Thursday, March 15, 2018

The Canal of the Pharaohs, the Suez Canal of antiquity

The Canal of the Pharaohs in Egypt’s Tell el-Maskhuta, located northeast of Cairo, was already known in the 1800s but was never adequately documented until now.

Excavations started around a partially visible wall belonging to a square fortress near Wadi Tumilat. This valley was an important turntable for commercial and cultural exchanges with Palestine and Syria, all the way into Mesopotamia. An enormous wall of 22 meters in length and a height of eight meters leads to the fortress with its two twelve meters long walls. The construction measured 200x300 meters, and as part of Tell el-Maskhuta, stays hidden underneath the desert sands for at least one kilometer.

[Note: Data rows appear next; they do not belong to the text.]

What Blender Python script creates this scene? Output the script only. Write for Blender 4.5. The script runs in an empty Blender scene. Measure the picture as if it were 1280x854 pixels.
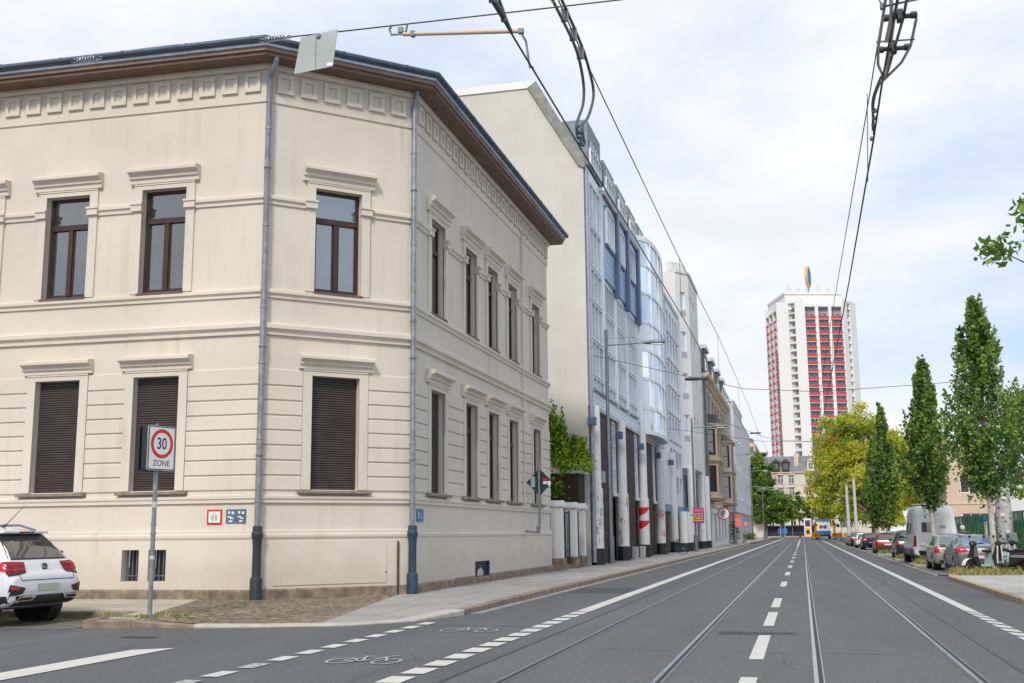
import bpy, bmesh, math, random
import numpy as np
from mathutils import Vector, Matrix
from mathutils.bvhtree import BVHTree
random.seed(7)
rng = np.random.default_rng(11)
scene = bpy.context.scene
COL = scene.collection
PI = math.pi
R = math.radians
ORIG = {}


def link(o):
    COL.objects.link(o)
    return o


def thing(name, label, cat, loc=(0, 0, 0), rot=0.0, group=None):
    o = link(bpy.data.objects.new(name, None))
    o.location = loc
    o.rotation_euler = (0, 0, rot)
    o.empty_display_size = 0.2
    o['label'] = label
    o['category'] = cat
    if group:
        o['group'] = group
    ORIG[o.name] = Vector(loc)
    return o


def tag(o, label, cat, group=None):
    o['label'] = label
    o['category'] = cat
    if group:
        o['group'] = group
    return o


def copy_tree(o, parent=None):
    c = o.copy()
    COL.objects.link(c)
    if parent is not None:
        c.parent = parent
    for ch in list(o.children):
        copy_tree(ch, c)
    return c


def catmull(P, n):
    P = [Vector(p) for p in P]
    out = []
    for i in range(len(P) - 1):
        a = P[max(i - 1, 0)]; b = P[i]; c = P[i + 1]; d = P[min(i + 2, len(P) - 1)]
        for k in range(n):
            t = k / n
            out.append(0.5 * ((2 * b) + (c - a) * t + (2 * a - 5 * b + 4 * c - d) * t * t + (3 * b - a - 3 * c + d) * t ** 3))
    out.append(P[-1])
    return out


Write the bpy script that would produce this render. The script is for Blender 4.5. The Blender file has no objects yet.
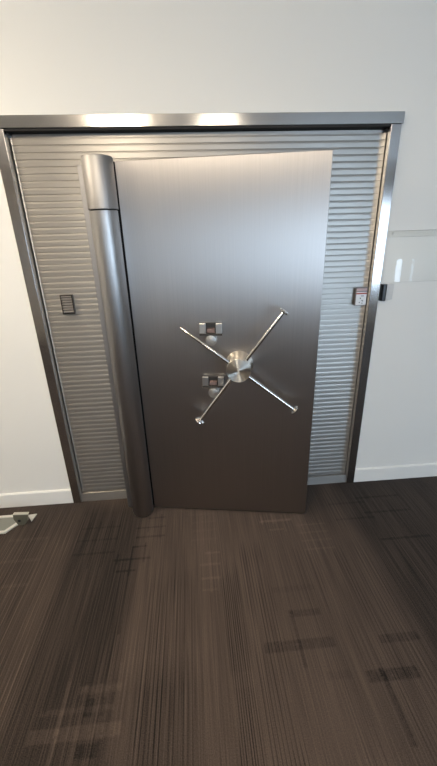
import bpy, bmesh, math, random
from mathutils import Vector, Matrix
random.seed(7)
S = bpy.context.scene
C = S.collection
PI = math.pi

# ------------------------------------------------------------------ materials
def new_mat(name):
    m = bpy.data.materials.new(name); m.use_nodes = True
    nt = m.node_tree
    return m, nt, nt.nodes['Principled BSDF']

def lk(nt, a, b): nt.links.new(a, b)

def mth(nt, op, a, b=None, c=None, clamp=False):
    n = nt.nodes.new('ShaderNodeMath'); n.operation = op; n.use_clamp = clamp
    for i, v in enumerate((a, b, c)):
        if v is None: continue
        if isinstance(v, (int, float)): n.inputs[i].default_value = v
        else: lk(nt, v, n.inputs[i])
    return n.outputs[0]

def plain(name, col, rough=.5, metal=0., bump=0., bscale=300, spec=.5):
    m, nt, b = new_mat(name)
    b.inputs['Base Color'].default_value = (*col, 1)
    b.inputs['Roughness'].default_value = rough
    b.inputs['Metallic'].default_value = metal
    b.inputs['Specular IOR Level'].default_value = spec
    tc = nt.nodes.new('ShaderNodeTexCoord')
    n = nt.nodes.new('ShaderNodeTexNoise'); n.inputs['Scale'].default_value = bscale
    n.inputs['Detail'].default_value = 3
    lk(nt, tc.outputs['Object'], n.inputs['Vector'])
    if bump:
        bp = nt.nodes.new('ShaderNodeBump'); bp.inputs['Strength'].default_value = bump
        bp.inputs['Distance'].default_value = .002
        lk(nt, n.outputs['Fac'], bp.inputs['Height']); lk(nt, bp.outputs['Normal'], b.inputs['Normal'])
    return m

def steel(name, col, rough, aniso, streak=(1, 1, 1), amp=.05, wob=0., wscale=(3, 3, 3)):
    """brushed stainless: the blur runs along U of the mesh's UV map"""
    m, nt, b = new_mat(name)
    b.inputs['Metallic'].default_value = 1
    b.inputs['Anisotropic'].default_value = aniso
    tg = nt.nodes.new('ShaderNodeTangent'); tg.direction_type = 'UV_MAP'; tg.uv_map = 'UVMap'
    lk(nt, tg.outputs[0], b.inputs['Tangent'])
    tc = nt.nodes.new('ShaderNodeTexCoord')
    mp = nt.nodes.new('ShaderNodeMapping'); mp.inputs['Scale'].default_value = streak
    lk(nt, tc.outputs['Object'], mp.inputs['Vector'])
    n = nt.nodes.new('ShaderNodeTexNoise'); n.inputs['Scale'].default_value = 1; n.inputs['Detail'].default_value = 4
    lk(nt, mp.outputs[0], n.inputs['Vector'])
    lo = 1 - amp
    r = nt.nodes.new('ShaderNodeMapRange'); r.inputs[3].default_value = 1 - amp; r.inputs[4].default_value = 1 + amp
    r.inputs[1].default_value = .3; r.inputs[2].default_value = .7
    lk(nt, n.outputs['Fac'], r.inputs[0])
    mx = nt.nodes.new('ShaderNodeVectorMath'); mx.operation = 'SCALE'
    mx.inputs[0].default_value = col; lk(nt, r.outputs[0], mx.inputs['Scale'])
    lk(nt, mx.outputs[0], b.inputs['Base Color'])
    lk(nt, mth(nt, 'MULTIPLY', r.outputs[0], rough), b.inputs['Roughness'])
    if wob:
        mp2 = nt.nodes.new('ShaderNodeMapping'); mp2.inputs['Scale'].default_value = wscale
        lk(nt, tc.outputs['Object'], mp2.inputs['Vector'])
        n2 = nt.nodes.new('ShaderNodeTexNoise'); n2.inputs['Scale'].default_value = 1; n2.inputs['Detail'].default_value = 1
        lk(nt, mp2.outputs[0], n2.inputs['Vector'])
        bp = nt.nodes.new('ShaderNodeBump'); bp.inputs['Strength'].default_value = 1; bp.inputs['Distance'].default_value = wob
        lk(nt, n2.outputs['Fac'], bp.inputs['Height']); lk(nt, bp.outputs['Normal'], b.inputs['Normal'])
    return m

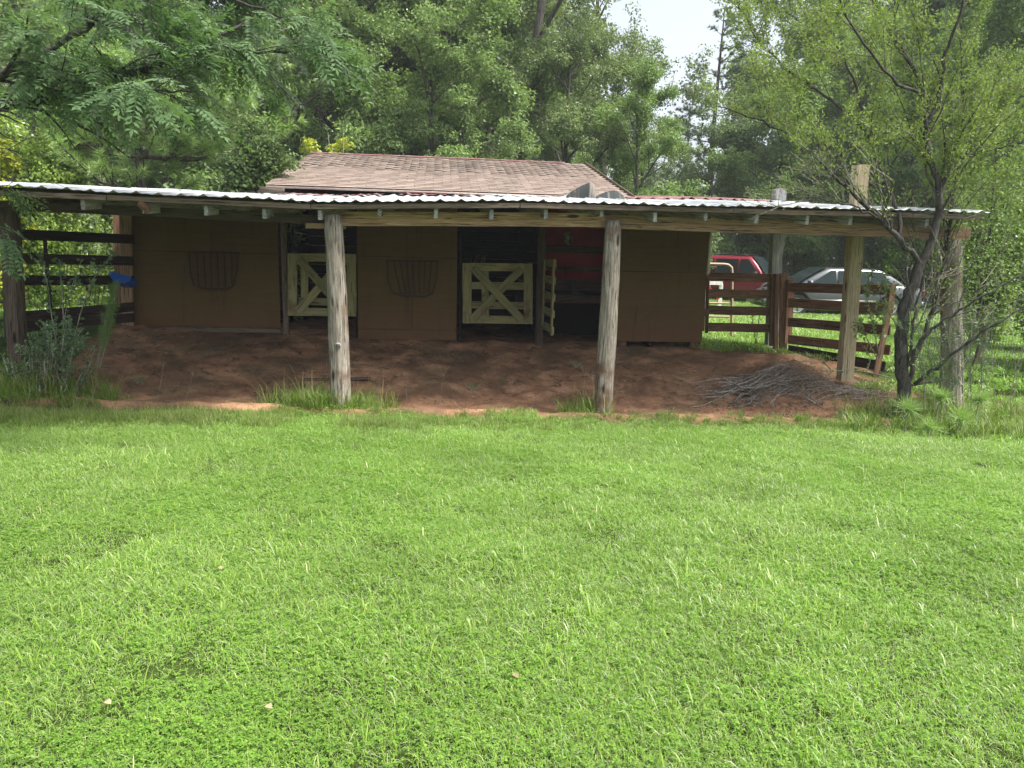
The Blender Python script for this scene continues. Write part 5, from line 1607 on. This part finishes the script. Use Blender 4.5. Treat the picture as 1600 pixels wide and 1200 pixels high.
# ---- compound-leaved tree reaching in from the left (its leaves are built one by one)
rc = np.random.default_rng(88)
def frond(seed, L=.34, pairs=9):
    r = np.random.default_rng(seed); Vs = []; Fs = []; n = 0
    xs = np.linspace(.08, 1, pairs) * L
    bend = r.uniform(.25, .6)
    def rz(x): return -bend * x * x / L
    P = np.array([(x, 0, rz(x)) for x in np.linspace(0, L, 6)])
    V, F = tubes([(P, np.linspace(.0022, .001, 6))], 3); Vs.append(V); Fs.append(F); n = len(V)
    C, D, N_, Ls = [], [], [], []
    for k, x in enumerate(xs):
        ll = .085 * (1 - .45 * abs(k / pairs - .35)) * r.uniform(.85, 1.1)
        for s in (-1, 1):
            d = np.array([.55, s * .8, -.28 + r.normal(0, .12)]); d /= np.linalg.norm(d)
            C.append(np.array([x, 0, rz(x)]) + d * ll * .5); D.append(d); nn = np.array([.15, -s * .25, 1.]) + r.normal(0, .12, 3); nn -= d * nn.dot(d); N_.append(nn / np.linalg.norm(nn)); Ls.append(ll)
    d = np.array([1, 0, -.5]); d /= np.linalg.norm(d); C.append(np.array([L, 0, rz(L)]) + d * .04); D.append(d); N_.append(np.array([.45, 0, .9])); Ls.append(.08)
    V, F = leaf_quads(np.array(C), np.array(D), np.array(N_), np.array(Ls), np.array(Ls) * .34)
    Vs.append(V); Fs.append(F + n); t = np.concatenate([np.full(n, .2), np.repeat(r.uniform(0, 1, len(C)) * .5 + r.uniform(0, .4), 4)])
    return np.concatenate(Vs), np.concatenate(Fs), t
FR = [frond(900 + k, L=.30 + .03 * k, pairs=8 + k % 3) for k in range(4)]
FRM = [np_mesh('compound_leaf', V, F, L_CHINA, tint=T) for V, F, T in FR]
limb_px = [
 ([(-320, 330, 6.9), (-120, 205, 6.9), (0, 166, 6.9), (70, 155, 6.9), (160, 135, 7.0), (250, 100, 7.1), (320, 65, 7.3), (400, 25, 7.6)], .055),
 ([(-320, 330, 6.9), (-150, 200, 6.6), (0, 115, 6.5), (60, 86, 6.5), (120, 55, 6.6), (160, 22, 6.7), (200, -30, 6.8)], .05),
 ([(0, 118, 6.6), (60, 118, 6.4), (130, 132, 6.3), (200, 140, 6.2)], .018),
 ([(160, 135, 7.0), (230, 138, 6.8), (300, 143, 6.6)], .014),
 ([(250, 100, 7.1), (300, 60, 7.4), (320, 20, 7.8), (330, -20, 8)], .016),
 ([(320, 65, 7.3), (400, 85, 7.4), (470, 80, 7.5), (510, 70, 7.6)], .014),
 ([(-100, 120, 6.7), (0, -60, 7.2), (120, -120, 7.4), (300, -140, 7.6), (440, -80, 7.8)], .04),
 ([(200, -30, 6.8), (300, -30, 7.2), (400, 10, 7.4), (480, 40, 7.5)], .02),
 ([(-150, 200, 6.6), (-60, 250, 6.9), (-20, 280, 7.1), (20, 300, 7.2)], .014),
 ([(-150, 240, 6.5), (-60, 300, 6.8), (-15, 350, 7.0), (12, 375, 7.0)], .010),
]
limbs = []
for pts, r0 in limb_px:
    P = smooth_poly([at(*q) for q in pts], 4 + 2 * len(pts)); P[1:-1] += rc.normal(0, .012, P[1:-1].shape)
    limbs.append((P, np.linspace(r0, .3 * r0 + .003, len(P))))
trunkC = smooth_poly([(-7.6, 6.6, hz(-7.6, 6.6) - .1), (-7.5, 6.7, 1.0), limbs[0][0][0]], 8)
main = [l for l in limbs if l[1][0] > .01]
subs = spawn(rc, limbs[:-1], 6.5, .35, 1.1, angle=(.4, 1.2), rs=.4, up=.05, t0=.22, rmin=.004, seg=6, droop=.25)
subs2 = spawn(rc, subs, 3.0, .25, .5, up=0, t0=.3, rmin=.003, seg=4, droop=.3)
C, D = along(rc, subs + subs2, 19, .2)
Cl, Dl = along(rc, limbs[-2:], 9, .75)
print('fronds', len(C))
keep_ = rc.permutation(len(C))[:2400]
kz = C[:, 2] > 2.72 + .25 * np.clip(-3.2 - C[:, 0], -.6, 1) ** 2 + np.where(C[:, 0] > -2.6, .35, 0)
keep_ = [q for q in keep_ if kz[q]]
C = np.concatenate([Cl, C[keep_]]); D = np.concatenate([Dl, D[keep_]])
order = np.argsort(C[:, 1] + 3 * np.maximum(0, np.abs(C[:, 0] + 3.2) - 1.9) + 2 * np.maximum(0, C[:, 2] - 4.3))
C, D = C[order], D[order]
rootM = Matrix.Translation((-7.6, 6.6, hz(-7.6, 6.6)))
ct = empty('compound_leaf_tree', rootM, 'tree with drooping compound leaves reaching in from the left over the roof', 'tree')
o_ = np.array(rootM.translation)
V, F = join_arrays([tubes([(trunkC, np.linspace(.13, .09, 8))], 10), tubes(limbs, 8)])
link('trunk', np_mesh('trunk', V - o_, F, M_BARKDARK, True), rootM, ct)
V, F = tubes(subs + subs2, 4); link('twigs', np_mesh('twigs', V - o_, F, M_BARKDARK, True), rootM, ct)
parts_ = []; tn = []
for k in range(len(C)):
    d = D[k] + rc.normal(0, .55, 3); d[2] = d[2] * .5 - .15; x = Vector(d).normalized()
    M = axis_matrix(Vector(C[k]), Vector(C[k]) + x) @ Matrix.Rotation(rc.normal(0, .35), 4, 'X') @ Matrix.Diagonal((*([rc.uniform(.75, 1.15)] * 3), 1))
    q = k % 4
    if k < 296: link('compound_leaf', FRM[q], M, ct)
    else:
        A = np.array(M); V = FR[q][0] @ A[:3, :3].T + A[:3, 3] - o_
        parts_.append((V, FR[q][1])); tn.append(FR[q][2])
V, F = join_arrays(parts_)
link('foliage', np_mesh('foliage', V, F, L_CHINA, tint=np.concatenate(tn)), rootM, ct, kind='stuff')

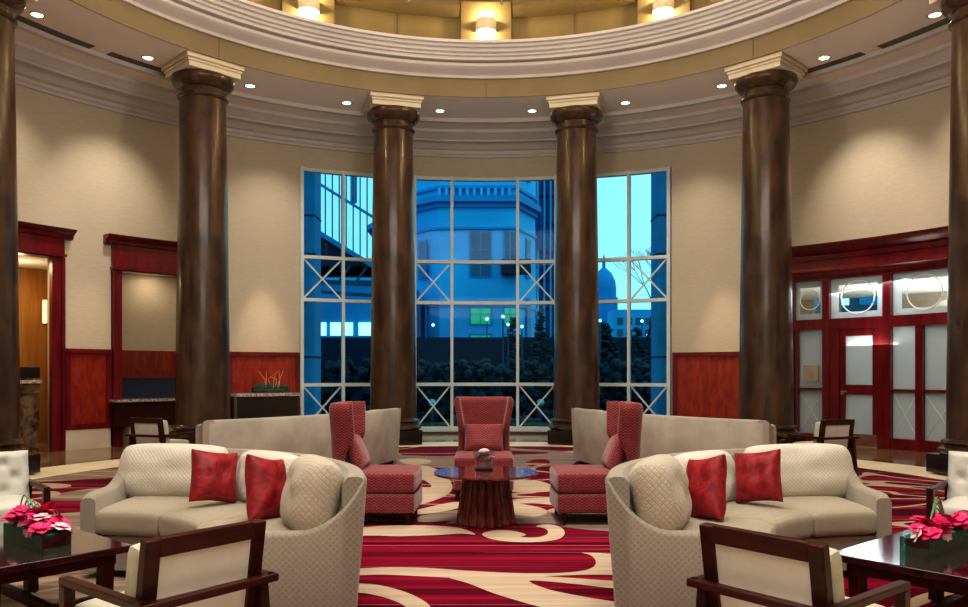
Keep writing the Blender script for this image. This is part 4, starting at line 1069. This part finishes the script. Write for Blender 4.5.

Excavations have revealed that the Hyksos built the settlement as far back as 1,500 BC and used it during the Ptolemaic era (3rd-1st century BC) as the foundation for this fortress. So far, it has been established that this was one of the Nile Delta's largest fortresses before the arrival of the Romans.

The first canal to connect the Red Sea to the Nile and ultimately to the Mediterranean ran past Wadi Tumilat and was built as early as the 19th century BC! Although it was difficult to maintain because of the ever-shifting desert sands, it was still functioning during the reign of Ramses II in the 13th century BC. When Darius the Great conquered Egypt in the 5th century BC, he was keen to optimize the canal for his imports of wheat and the transport of his troops. The first stone for this canal was laid around 520 BC and was retrieved in 1866 during the construction of the modern Suez Canal. The precious stone and inscription can be seen at the Louvre in Paris.

This is more than sideline information, as the very existence of the canal so early in history was known to Alexander when he entered Egypt.